Sauf que l’argent ne réglera pas tout. Embaucher, c’est bien beau. Mais on se retrouvera dans le même cul-de-sac si le système de justice ne se remet pas en question.

Comment ?

D’abord, en éliminant les procédures inefficaces et en optimisant les ressources. Par exemple, on pourrait confier davantage de responsabilités aux greffiers spéciaux afin de décharger les juges.

Ensuite, en rendant plus « techno » les palais de justice, où l’on perd un temps fou à chercher les dossiers papier. N’y aurait-il pas moyen d’accélérer le projet Lexius de numérisation des dossiers qui accuse du retard ?

Enfin, en déjudiciarisant plusieurs problèmes sociaux touchant des clientèles vulnérables qui se retrouvent en cour à répétition pour des délits qui ne menacent pas la sécurité publique, comme voler de la nourriture à l’épicerie ou boire de l’alcool dans un parc.

Le problème est de taille : les tribunaux sont accaparés par cinq types d’infraction – vol, conduite avec facultés affaiblies, défaut de se conformer à une ordonnance du tribunal, voies de fait simples et manquement aux conditions de probation.

Ces infractions représentent presque la moitié (47 %) de toutes les causes, selon Statistique Canada.
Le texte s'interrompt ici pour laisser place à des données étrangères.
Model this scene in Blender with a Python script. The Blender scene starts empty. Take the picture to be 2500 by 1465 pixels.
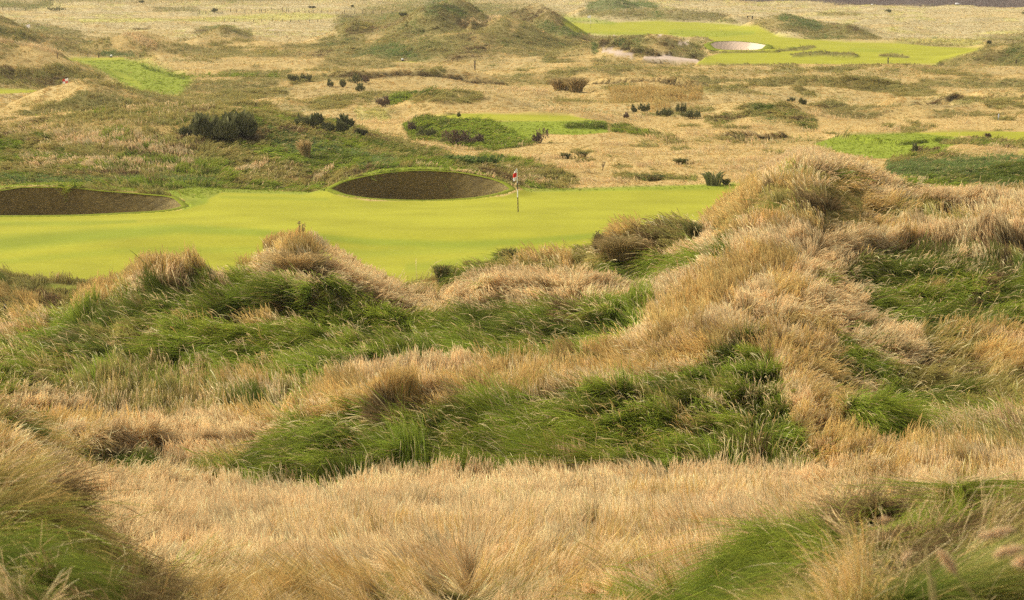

Libérons les juges de ces cas qui peuvent être mieux traités autrement, on pense à la justice alternative ou à la déjudiciarisation pure et simple de cas mineurs. Cela laissera le temps aux juges de se concentrer sur l’essentiel, à commencer par les meurtriers et les agresseurs.

Ceux qui tirent à boulets rouges sur l’arrêt Jordan se trompent de cible. C’est le système de justice qui doit être réformé.

La position de La Presse

L’argent ne réglera pas tout. Le système de justice embourbé dans les délais doit se remettre en question s’il ne veut pas perdre la confiance du public.